Sidcot flying suit... total star invented it


I'm reading a lot of WW1 RFC memoirs at the moment, idly looked up 'Sidcot suit' to see the details.


Sidney Cotton...

What a bloke!

Spying on Nazi Germany, from a plane with secret cameras, with Kesselring at the contrs completely unaware!!!
 

MoleBath

LE
Kit Reviewer
Book Reviewer
Cotton sadly fell out with the Air Ministry establishment early in WW2 and was put to one side without much recognition . For a good account read Spies In The Sky by Taylor Downing
 

Wordsmith

LE
Book Reviewer
Cotton was clever but egotistical. His eventual downfall as head of photographic reconnaissance was was down to him endlessly picking fights with bureaucracy, even when there were alternative ways of achieving the goal.

His successor in charge of PR, Geoffrey Tuttle, was not adverse to picking fights with bureaucracy either, but he only picked the ones he had to when other means had failed.

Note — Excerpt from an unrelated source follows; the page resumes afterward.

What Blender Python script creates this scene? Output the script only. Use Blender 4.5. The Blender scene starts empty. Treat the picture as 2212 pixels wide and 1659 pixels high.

But a lot of the credit for the RAF's success in PR in WW2 belongs to Cotton.

Wordsmith
 
Cotton sadly fell out with the Air Ministry establishment early in WW2 and was put to one side without much recognition . For a good account read Spies In The Sky by Taylor Downing
Just downloaded "last plane out of Berlin", Google books, will read that first, thanks for the steer.
 
Nah, he missed it.... last seen ranting at G4 near the metal detectors...
The last plane out of wartime Berlin was during the evening of 28 April 1945 when Hanna Reitsch and Ritter von Greim (who had arrived two days before as a General and was now leaving as a Field Marshal commanding the remnants of the Luftwaffe) took off from the Ost-West-Achse (now Straße des 17. Juni) in an Arado Ar 96. It is often claimed that Reitsch piloted the aircraft but she states the following in her autobiography:

Die "Arado" stand in einer Splitterbox. Sie unter diesen Umständen hier gelandet zu haben, bedeutete eine hervorragende fliegerische Leistung. Es war derselbe Pilot gewesen, mit dem wir nach Gatow geflogen waren. Jetzt mußten wir zu dritt herausfliegen, obwohl die Maschine nur zweisitzig war.
[TRANS] The Arado stood in a revetment. To have landed here under the circumstances was an outstanding piece of flying. It was the same pilot who had flown us into Gatow. Now the three of us had to fly out although the aircraft was only a two-seater.

SOURCE:

Reitsch, Hanna. Fliegen - mein Leben. Ullstein, Frankfurt/Main, 1996. ISBN 3-548-35615-X
 

Niamac

GCM
Recently I got and read his autobiography "Aviator Extraordinary: The Sidney Cotton Story". He was one of these mad buggers that wars throw up and he seems to have lived many lives of interest. Everything was related to aviation and his last major effort was running guns into Hyderabad. He was supporting the hereditary ruler against Nehru's intention to incorporate it into India after Independence. He was running them from Pakistan much against desires of the British Foreign Office. The aircraft they used were Lancastrians (converted/derived Lancaster bombers?) against the Indian Air Force flying Tempests. It took him ages to get paid for it.
 
The last plane out of wartime Berlin was during the evening of 28 April 1945 when Hanna Reitsch and Ritter von Greim (who had arrived two days before as a General and was now leaving as a Field Marshal commanding the remnants of the Luftwaffe) took off from the Ost-West-Achse (now Straße des 17. Juni) in an Arado Ar 96. It is often claimed that Reitsch piloted the aircraft but she states the following in her autobiography:



[TRANS] The Arado stood in a revetment. To have landed here under the circumstances was an outstanding piece of flying. It was the same pilot who had flown us into Gatow. Now the three of us had to fly out although the aircraft was only a two-seater.

SOURCE:

Reitsch, Hanna. Fliegen - mein Leben. Ullstein, Frankfurt/Main, 1996. ISBN 3-548-35615-X

I think Cotton claimed to be the last one out before WW2.
 

Wordsmith

LE
Book Reviewer
I think Cotton claimed to be the last one out before WW2.
He also took some of the first effective PR photos of WW2. The RAF was having trouble taking photos from high altitude. They wouldn't listen to Cotton's advice in a meeting on 15th September so (as a civilian) he took his civilian aircraft over to the Dutch coast and took the required photos. He returned to a follow up meeting the next day and produced some very clear and exquisitely annotated photographs.

The meeting assumed they were prewar photographs. Cotton said they'd been taken the previous afternoon - whereupon the meeting exploded in anger and Cotton had to leave before he lost his temper. The end result of the meeting was Cotton was called to a meeting with Cyril Newall, the current Chief of the Air Staff, and told to set up an RAF PR unit with the rank of acting Wing Commander. It would not be the last time he crossed swords with RAF bureaucracy.